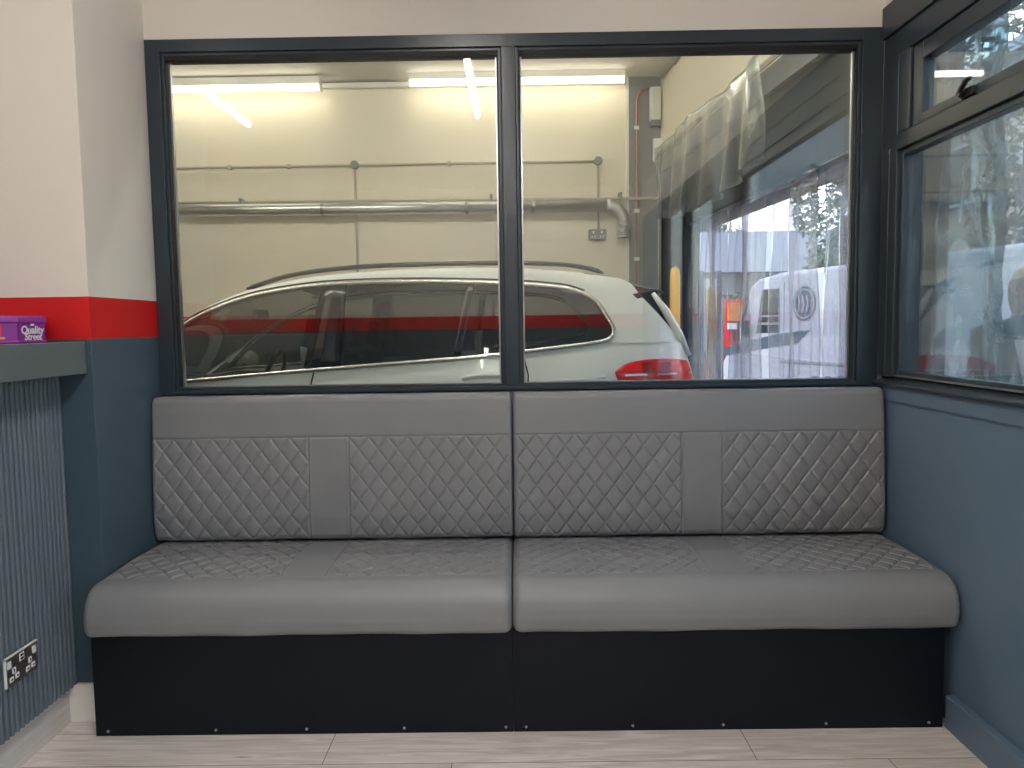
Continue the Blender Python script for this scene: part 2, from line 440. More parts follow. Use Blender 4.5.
# ---- right window (window_2)
def yz_frame(bm, x0, x1, y0, y1, z0, z1, t, tb=None, tt=None):
    tb = tb or t; tt = tt or t
    box(bm, x0, x1, y0, y0+t, z0, z1); box(bm, x0, x1, y1-t, y1, z0, z1)
    box(bm, x0, x1, y0+t, y1-t, z1-tt, z1); box(bm, x0, x1, y0+t, y1-t, z0, z0+tb)
def side_window(y_far, y_near, name, second=False):
    bm = bmesh.new()
    box(bm, XR-0.012, XR+0.10, y_near, y_far, 2.425, 2.545)           # head
    box(bm, XR, XR+0.10, y_near, y_far, 2.335, 2.425)                  # head, set back
    box(bm, XR-0.004, XR+0.10, y_far-0.122, y_far-0.005, 1.135, 2.335); box(bm, XR-0.010, XR, y_far-0.075, y_far-0.02, 1.14, 2.0)       # far post
    box(bm, XR-0.004, XR+0.10, y_near, y_near+0.10, 1.135, 2.335)      # near post
    w = struct(name, bm, M['frame'], bevel=0.003)
    ya, yb = y_near+0.10, y_far-0.122
    obj('transom', B(XR-0.006, XR+0.10, ya, yb, 1.985, 2.045), M['frame'], w, bevel=0.004)
    obj('bottom_bead', B(XR+0.004, XR+0.016, ya, yb, 1.1385, 1.1445), M['spacer'], w)
    obj('sill', prism([(XR-0.022, 1.100), (XR+0.10, 1.100), (XR+0.10, 1.150), (XR+0.02, 1.136), (XR-0.022, 1.112)], y_near, y_far-0.005), M['frame'], w, bevel=0.003)
    obj('sill_board', B(XR-0.008, XR+0.10, y_near, y_far-0.005, 1.045, 1.100), M['teal'], w)
    bm = bmesh.new(); yz_frame(bm, XR+0.008, XR+0.06, ya+0.004, yb-0.082, 2.048, 2.332, 0.065, 0.035, 0.062); box(bm, XR-0.002, XR+0.07, yb-0.078, yb, 2.046, 2.334)
    obj('opening_sash', bm, M['frame'], w, bevel=0.004)
    bm = bmesh.new(); yz_frame(bm, XR+0.010, XR+0.05, ya, yb, 1.137, 1.985, 0.022)
    obj('glazing_bead', bm, M['frame'], w, bevel=0.003)
    obj('glass_pane', B(XR+0.030, XR+0.035, ya+0.05, yb-0.12, 2.080, 2.280), M['glass_dirty'], w)
    obj('glass_pane', B(XR+0.030, XR+0.035, ya+0.015, yb-0.015, 1.150, 1.970), M['glass_dirty'], w)
    return w
win2 = side_window(0.0, YW1, 'window_2')
# glazed entrance door with side light, nearer than the camera
bm = bmesh.new()
for y in (-4.6, -3.56, -2.51): box(bm, XR, XR+0.08, y, y+0.06, 0.0, 2.545)
box(bm, XR, XR+0.08, -4.54, -2.51, 2.38, 2.545)
win3 = struct('window_3', bm, M['frame'])
obj('glass_pane', B(XR+0.035, XR+0.041, -4.54, -3.56, 0.08, 2.38), M['glass'], win3)
obj('sill', B(XR, XR+0.08, -4.54, -3.56, 0.0, 0.08), M['frame'], win3)
bm = bmesh.new(); yz_frame(bm, XR+0.015, XR+0.065, -3.49, -2.52, 0.01, 2.37, 0.075, 0.14)
dr1 = struct('door_1', bm, M['frame'])
obj('glass_pane', B(XR+0.035, XR+0.041, -3.42, -2.59, 0.14, 2.30), M['glass'], dr1)
obj('door_handle', T([(XR-0.03, -3.45, 0.9), (XR-0.03, -3.45, 1.3)], 0.012, 10), M['chrome'], dr1, smooth=True)
# cockspur handle on the opening sash
hy = -0.56
hb = join(B(XR-0.008, XR+0.008, hy-0.035, hy+0.03, 2.052, 2.078), lathe([(0.012, -0.024), (0.012, -0.006)], 16, 'x', (XR, hy+0.012, 2.066)))
h = obj('window_handle', hb, M['sock_black'], win2, bevel=0.002)
hb = T([(XR-0.016, hy+0.014, 2.066), (XR-0.022, hy-0.002, 2.078), (XR-0.024, hy-0.03, 2.092), (XR-0.024, hy-0.055, 2.094)], [0.008, 0.0085, 0.008, 0.006], 10)
obj('lever', hb, M['sock_black'], h, smooth=True)

# ================================================================ THE BENCH
def cushion(prof, x0, x1, r_end, panels, v0, v1, root, name, groove_x, groove_v, xslant=(0, 0), depth=0.0058, dw=0.0755, dh=0.100, puff_in=None):
    """prof: dense list of (y,z) points (outline from back round the front), swept along x with rounded ends.
    panels: [(xa, xb), ...] diamond-quilted between arc lengths v0..v1; each becomes a child mesh"""
    P = prof; n = len(P)
    S = [0]
    for a, b in zip(P, P[1:]): S.append(S[-1]+math.hypot(b[0]-a[0], b[1]-a[1]))
    cy = sum(p[0] for p in P)/n; cz = sum(p[1] for p in P)/n
    nor = []
    for i in range(n):
        a = P[max(0, i-1)]; b = P[min(n-1, i+1)]
        t = (b[0]-a[0], b[1]-a[1]); l = math.hypot(*t) or 1
        nv = (t[1]/l, -t[0]/l)
        nor.append(nv)
    # make normals point outward
    k = n//2
    if nor[k][0]*(P[k][0]-cy)+nor[k][1]*(P[k][1]-cz) < 0: nor = [(-a, -b) for a, b in nor]
    xs = []; st = 0.0030
    m = 10
    for i in range(m): xs.append(x0+r_end*(1-math.cos(PI/2*i/m)))
    nn = int((x1-x0-2*r_end)/st)
    for i in range(nn+1): xs.append(x0+r_end+(x1-x0-2*r_end)*i/nn)
    for i in range(1, m+1): xs.append(x1-r_end+r_end*math.sin(PI/2*i/m))
    bm = bmesh.new(); V = []
    def tri(a):   # distance to nearest integer line
        return abs(a-round(a))
    for x in xs:
        d = min(x-x0, x1-x)
        off = 0.0
        if d < r_end:
            off = r_end-math.sqrt(max(0, r_end**2-(r_end-d)**2))
        row = []
        for i in range(n):
            s = S[i]; h = 0.0
            for (xa, xb) in panels:
                sl = xslant[0]*(s-v0)
                if xa < x < xb and v0 < s < v1:
                    u = (x-xa)/dw; v = (s-v1)/dh
                    sc = 1/math.hypot(1/dw, 1/dh)
                    da = tri(u+v)*sc; db = tri(u-v)*sc
                    g = min(da, db)
                    h += -depth*math.exp(-(g/0.0029)**2) + 0.0015*min(1, g/0.022)
                    e = min(x-xa, xb-x, s-v0, v1-s)
                    h *= min(1, e/0.006)
            for gx in groove_x:
                if v0 < s < v1 and abs(x-gx) < 0.02: h += -0.0045*math.exp(-((x-gx)/0.0030)**2)+0.0014*math.exp(-((abs(x-gx)-0.007)/0.0035)**2)
            for gv in groove_v:
                if abs(s-gv) < 0.02: h += -0.0040*math.exp(-((s-gv)/0.0030)**2)
            # soft hand-made unevenness
            h += 0.0012*math.sin(x*9.1+s*5)+0.0008*math.sin(x*23+s*13)
            ny, nz = nor[i]
            row.append(bm.verts.new((x, P[i][0]+ny*(h-off), P[i][1]+nz*(h-off))))
        V.append(row)
    bm.verts.index_update()
    faces = {}
    for i in range(len(xs)-1):
        xm = (xs[i]+xs[i+1])/2
        for j in range(n-1):
            sm = (S[j]+S[j+1])/2
            key = -1
            for q, (xa, xb) in enumerate(panels):
                if xa < xm < xb and v0 < sm < v1: key = q
            faces.setdefault(key, []).append((V[i][j], V[i+1][j], V[i+1][j+1], V[i][j+1]))
    def sub(key, caps=False):
        b2 = bmesh.new(); mp = {}
        for q in faces[key]:
            vs = []
            for v in q:
                if v not in mp: mp[v] = b2.verts.new(v.co)
                vs.append(mp[v])
            b2.faces.new(vs)
        if caps:
            for row in (V[0], V[-1]):
                b2.faces.new([mp[v] if v in mp else mp.setdefault(v, b2.verts.new(v.co)) for v in row])
            for j in range(len(V)-1):   # close the back between first and last profile points
                pass
            b2.faces.new([mp[r[0]] for r in V]+[mp[r[-1]] for r in V[::-1]])
        bmesh.ops.recalc_face_normals(b2, faces=b2.faces)
        return b2
    body = obj(name, sub(-1, True), M['leather'], root, smooth=True)
    for q in range(len(panels)):
        b2 = sub(q)
        # outward check
        b2.normal_update()
        f = b2.faces[0] if False else None
        o = obj('quilted_panel', b2, M['leather'], body, smooth=True)
    bm.free()
    return body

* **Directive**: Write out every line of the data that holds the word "from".

* **Response to the exercise**:
Continue the Blender Python script for this scene: part 2, from line 440. More parts follow. Use Blender 4.5.
    """prof: dense list of (y,z) points (outline from back round the front), swept along x with rounded ends.